No evidence of specific threat from ISIS: US

 The US is currently not aware of any specific threat emanating from the ISIS terror group active in Iraq and Syria, the Obama administration said today.

Washington: The US is currently not aware of any specific threat emanating from the ISIS terror group active in Iraq and Syria, the Obama administration said today.

"At present, the US Department of Homeland Security and the FBI are unaware of any specific, credible threat to the US homeland from ISIS. Plainly, however, violent extremists who support ISIS have demonstrated the intent and capability to target American citizens overseas, and ISIS constitutes an active and serious threat within the region," US Secretary for Homeland Security, Jeh Johnson said in a statement.

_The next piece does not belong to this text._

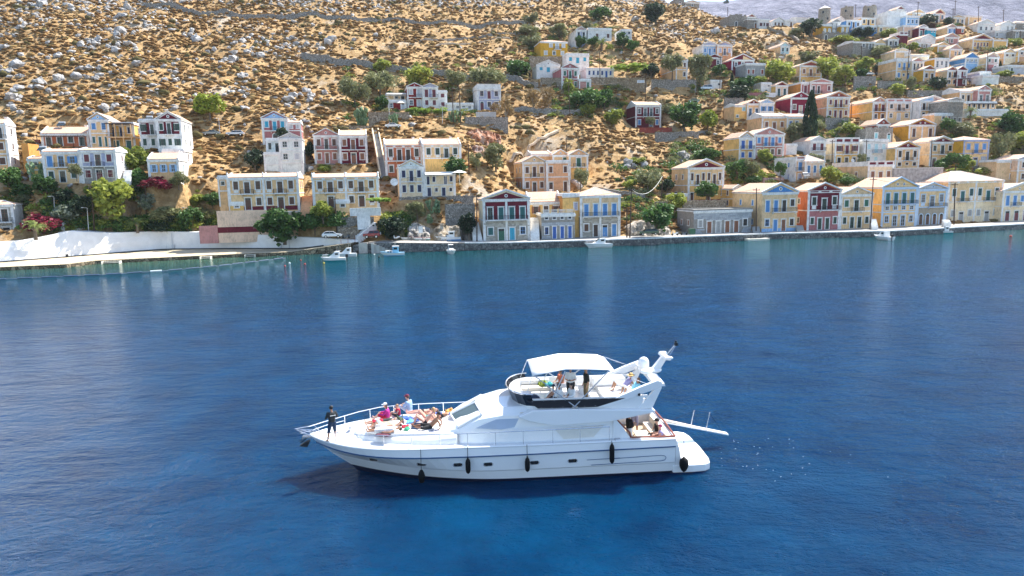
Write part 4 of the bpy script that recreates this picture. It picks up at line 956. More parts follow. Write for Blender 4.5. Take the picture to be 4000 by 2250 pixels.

Additionally, in response to recent threats generally from overseas, the Department of Homeland Security over the past several weeks has taken a number of steps to enhance aviation security at overseas airports with direct flights to the US and the UK and other nations have followed with similar enhancements, Johnson said.

"This government, in close collaboration with our international partners, has also taken a series of steps to track foreign fighters who travel in and out of Syria, and we are contemplating additional security measures concerning foreign fighters. Some of the security measures will be visible to the public and some understandably will be unseen," he said.

"There is no evidence that the ISIS is taking steps to attack the United States," White House Press Secretary, Josh Earnest, told reporters at his daily news conference after the UK raised the domestic threat level from international terrorism from "Substantial" to "Severe", related to developments in Syria and Iraq.

Earnest told reporters that the British threat is related to those posed by fighters having western or British passports, and are fighting alongside ISIS in Syria.

"This is a threat that the United States has been focused on. We've been coordinating closely with our allies, both the Brits, but others in Europe, about countering this threat and mitigating it. We've been doing that by cooperating through law enforcement channels, through national security channels, but also through intelligence channels as well," he said.

"As it relates to the United States national terror alert system, I don't anticipate at this point that there there's a plan to change that level. It is my understanding right now that there are no plans to change it," he said.

For a number of months, he said, the US has been monitoring those individuals that have western passports, that are citizens of western countries, either US or in Europe, who have made the decision to travel to Syria or take up arms alongside ISIS.

"They pose a threat because they've received military training, they are now battle hardened, and they've demonstrated a willingness to risk their lives for their cause. Those individuals have western passports, and that does give them some freedom of movement that could allow them to come back to the west and carry out acts of violence," Earnest said.